ISLAMABAD - Pakistan and India opened talks Tuesday on Islamabad importing oil from its eastern neighbour in a bid to ease a crippling energy crisis, an official said.

The talks were held by senior civil servants from both countries' petroleum ministries at a five-star hotel in the federal capital. India has offered to export petroleum products to Pakistan to help it overcome an energy crisis which cripples the country's industry and leaves millions of people suffering during the hot summers and chilly winters.

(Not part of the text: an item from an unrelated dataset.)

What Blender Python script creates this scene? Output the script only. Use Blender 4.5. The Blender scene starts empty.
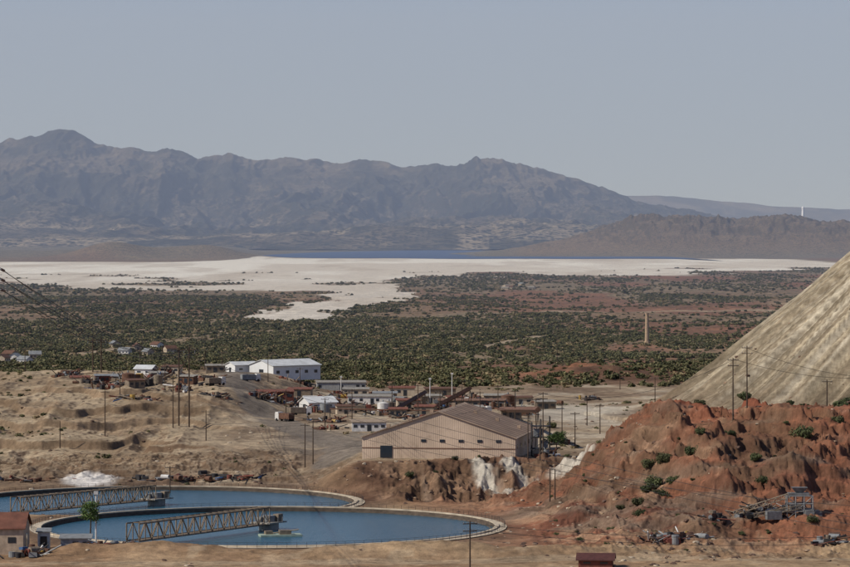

"India has surplus petroleum products and wants to export it to Pakistan. If we can save some money by buying it from India, we will buy it from them," a senior official at petroleum and natural resources ministry told AFP. The official attended the talks but spoke on condition of anonymity because he was not authorised to speak to the media. "We today discussed how to import products from India. We would like to get diesel in Karachi and furnace oil through the Wagah border. We are very interested in getting furnace oil in Punjab for the power plants," he said. The official said quantity and price had yet to be discussed and that the cabinet would have to approve any future petroleum trade.

"We will discuss the issues related to quantity and price in a second session of talks scheduled in New Delhi in the first week of July and then cabinet will make a final decision on the proposals," he said. Pakistan's annual requirement for petroleum products is around 80 million tons. The country imports 85 percent of its needs, the official said. Last year India exported goods worth $2.33 billion to Pakistan, while its imports from its neighbour were worth $330 million.

Efforts are being made to boost Indian-Pakistan trade since Pakistan decided to grant India "Most Favoured Nation (MFN)" status by the end of the year. Trade has been hampered by restrictions and tariffs - even now, direct cross-border traffic accounts for less than one percent of their global commerce.